Ecclesiastes 3:1-8, 11 ESV


Our lives can be incredibly chaotic at times. We can go from weeping to laughing, from silence to speaking, or even war to peace in a matter of moments. There is often a fine line between love and hate and mourning and dancing. All of our experiences can feel completely random. King Solomon, who penned the words of Ecclesiastes, knew this well. Solomon is perhaps most famous for having been made incredibly wise by God Himself, and even with all that wisdom, he still struggled with feeling that all of life was meaningless (Ecc. 1:2-3). The passing of time can do that to us. Yet when we root our lives in the truth of the Gospel, we find that verse 11 isn’t just a heart-warming sentiment. It is a reality that gives everything we experience great purpose and beauty… even in seasons of hardship.


The idea that God has put eternity into man’s heart is a bit confusing at first glance. How do we even conceptualize that? Well, that’s what the second part of that verse means. We can’t conceptualize it. We are incapable of understanding what God is doing from the beginning to the end of time. Somewhere inside each of us, there is an awareness that there is more out there than just ourselves in our own time. The Lord holds the answers to all the questions we could ever come up with (and the ones we can’t even begin to imagine). And while we typically don’t understand what He is doing, we can hold confidently to the fact that “He has made everything beautiful in its time.”

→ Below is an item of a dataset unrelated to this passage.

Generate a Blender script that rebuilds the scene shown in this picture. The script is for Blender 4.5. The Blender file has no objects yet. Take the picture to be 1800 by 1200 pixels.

So, as we take our first steps into 2024, still uncertain of all that this year will hold, I hope you’ll allow me to take this opportunity to encourage you with the great truth that, in its time, everything we experience will be beautiful. And, what’s even greater news than that is the fact that our Savior Jesus Christ continues to reign on His eternal throne… which is far more beautiful than any of us could ever fathom. I pray that each and every one of us will rest in Him for all of 2024 and beyond.